100. Memorandum From the Deputy Under Secretary of State for Political Affairs (Johnson) to the President’s Military Representative (Taylor)0

SUBJECT

  • Draft Report of Special Inter-departmental Committee on the Implications of NIE 11-8-62 and Related Intelligence

Attached is the draft Report of our Committee, as prepared by the Bohlen and Nitze working groups.1

It is my understanding that there is full agreement except for the question of the inclusion or non-inclusion of paragraph 8 of section II on “Implications for US Defense Policy” (p. 8), and the corresponding paragraphs 5.f. and g. of Annex A (p. 10 of the Annex).2 Mr.

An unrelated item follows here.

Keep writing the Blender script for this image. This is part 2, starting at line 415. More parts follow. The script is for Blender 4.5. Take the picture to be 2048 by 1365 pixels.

Nitze, as the representative of the Secretary of Defense, does not wish to include those paragraphs, and proposes an alternative concluding sentence to paragraph 5. e. of the Annex to use in place of them. The sentence which he proposes follows:

“In addition to our penetration aids program, two other current US programs have an important bearing on this problem: first, a vigorous continuation of our own efforts to overcome the technical obstacles and develop militarily useful ABM defenses; second, an information program designed to counter Soviet political and propaganda exploitation of the ABM issue.”3

[Page 350]

I propose that we meet in my office at 3:30 P.M. on Wednesday, August 1, to discuss the difference noted above and to approve a final draft of the Report for submission to our Principals.4

I want to thank and to commend the chairmen and members of the working groups who have drafted the Report.

U. Alexis Johnson
5
  1. Source: Department of State, S/S-NSC Files: Lot 70 D 265, NSC Meeting 7/9/62. Top Secret; Limited Distribution. Also addressed to General Lemnitzer, Nitze, and Sherman Kent, Assistant Director for National Estimates, Central Intelligence Agency. Copies were sent to Bohlen, Kohler, Hilsman, General Holtoner, and Garthoff.
  2. Not printed. For text of the final report, see Document 103. Johnson was Chairman of the Special Inter-Agency Committee that prepared the draft report pursuant to NSC Action No. 2453 (see Document 97). The Committee was made up of three working groups. Nitze headed the group that reviewed U.S. defense programs; Charles E. Bohlen, Special Assistant to Secretary Rusk, headed a group that analyzed Soviet political and military policy; and Kent directed an intelligence group.
  3. These paragraphs were reworded in the final report; see Document 103.
  4. Paragraph 5e was unchanged in the Annex to the final report, but part of this language was incorporated in the revised paragraph 5g.
  5. No record of this meeting has been found. In the second of three attachments to an August 1 memorandum to Taylor, Smith wrote: “Mr. Nitze’s argument rests principally on his implicit assumption that the Nike Zeus has not solved the technical problems inherent in an anti-missile defense system. He should be asked to detail his reasoning. Then the Committee can better decide whether these technical disadvantages outweigh the political advantages of early deployment.” (National Defense University, Taylor Papers, WYS Chronological File, July-September 1962 (4))
  6. Printed from a copy that bears Johnson’s signature in an unidentified hand.